The Vermont Conversation with David Goodman
How Vermont's greatest fraud happened
It is the greatest fraud in Vermont’s history.
The EB-5 scandal has the elements of a true crime novel: A shady grifter. Secret meetings. Duped investors. Complicit regulators. A panicked whistleblower. A tenacious journalist. Whispers of blackmail. Millions of dollars lost. A dramatic raid by Federal agents that brings it all crashing down.
In 2012, when VTDigger founder and editor Anne Galloway attended a glitzy press conference announcing plans for massive investments and thousands of jobs in the financially depressed Northeast Kingdom, she smelled a rat. The latest revelations in the unfolding saga include a state attorney who alleged that top government officials knowingly “aided and abetted” the fraud.
In this Vermont Conversation, Galloway offers a primer on the EB-5 scandal, starting from the program’s beginnings in 2006 to the most recent developments.
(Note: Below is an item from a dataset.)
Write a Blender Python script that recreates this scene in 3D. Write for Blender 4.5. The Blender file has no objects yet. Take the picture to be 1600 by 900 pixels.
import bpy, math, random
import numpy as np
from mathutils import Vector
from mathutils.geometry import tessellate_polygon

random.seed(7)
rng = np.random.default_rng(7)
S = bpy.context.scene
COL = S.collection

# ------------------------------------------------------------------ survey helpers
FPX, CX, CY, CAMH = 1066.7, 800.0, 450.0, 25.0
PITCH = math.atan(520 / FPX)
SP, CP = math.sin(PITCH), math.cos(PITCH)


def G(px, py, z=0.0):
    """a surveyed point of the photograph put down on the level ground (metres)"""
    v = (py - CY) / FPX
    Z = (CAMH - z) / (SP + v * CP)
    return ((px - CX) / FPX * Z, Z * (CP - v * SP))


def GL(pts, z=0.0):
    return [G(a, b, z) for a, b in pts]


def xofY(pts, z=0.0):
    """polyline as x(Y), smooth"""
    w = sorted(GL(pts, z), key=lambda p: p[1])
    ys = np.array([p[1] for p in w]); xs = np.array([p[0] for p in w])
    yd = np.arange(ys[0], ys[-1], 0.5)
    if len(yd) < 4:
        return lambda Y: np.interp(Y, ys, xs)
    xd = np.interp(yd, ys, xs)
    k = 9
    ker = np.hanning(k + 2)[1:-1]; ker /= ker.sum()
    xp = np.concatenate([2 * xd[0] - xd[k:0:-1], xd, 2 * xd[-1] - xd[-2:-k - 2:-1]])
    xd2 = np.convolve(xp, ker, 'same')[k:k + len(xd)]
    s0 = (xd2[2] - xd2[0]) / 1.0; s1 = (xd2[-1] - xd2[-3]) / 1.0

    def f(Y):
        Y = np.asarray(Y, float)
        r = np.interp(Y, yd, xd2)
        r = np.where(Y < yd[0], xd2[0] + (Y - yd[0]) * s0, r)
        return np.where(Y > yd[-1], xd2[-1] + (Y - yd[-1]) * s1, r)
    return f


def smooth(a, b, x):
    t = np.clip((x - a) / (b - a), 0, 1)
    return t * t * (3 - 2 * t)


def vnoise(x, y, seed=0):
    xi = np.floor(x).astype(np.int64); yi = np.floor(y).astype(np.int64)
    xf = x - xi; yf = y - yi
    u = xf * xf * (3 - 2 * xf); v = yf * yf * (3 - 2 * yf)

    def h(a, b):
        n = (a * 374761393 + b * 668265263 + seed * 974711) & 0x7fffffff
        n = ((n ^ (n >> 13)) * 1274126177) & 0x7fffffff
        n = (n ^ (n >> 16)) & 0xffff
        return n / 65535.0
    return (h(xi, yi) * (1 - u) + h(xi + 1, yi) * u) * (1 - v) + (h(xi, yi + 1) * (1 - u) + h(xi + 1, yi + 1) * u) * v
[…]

In 2017, Galloway was a finalist for the Ancil Payne Award for Ethics, the Al Neuharth Innovation in Investigative Journalism Award and the Investigative Reporters and Editors FOIA Award for her EB-5 investigation.
Galloway says that the EB-5 scandal is a cautionary tale in the small Green Mountain state. “We have a situation in Vermont in which we’re not very good about holding people accountable,” she says. “There are companies and entities that operate in this state with impunity because people in power aren’t willing to be subjected to the kind of scrutiny that would make their work more accountable to the public.”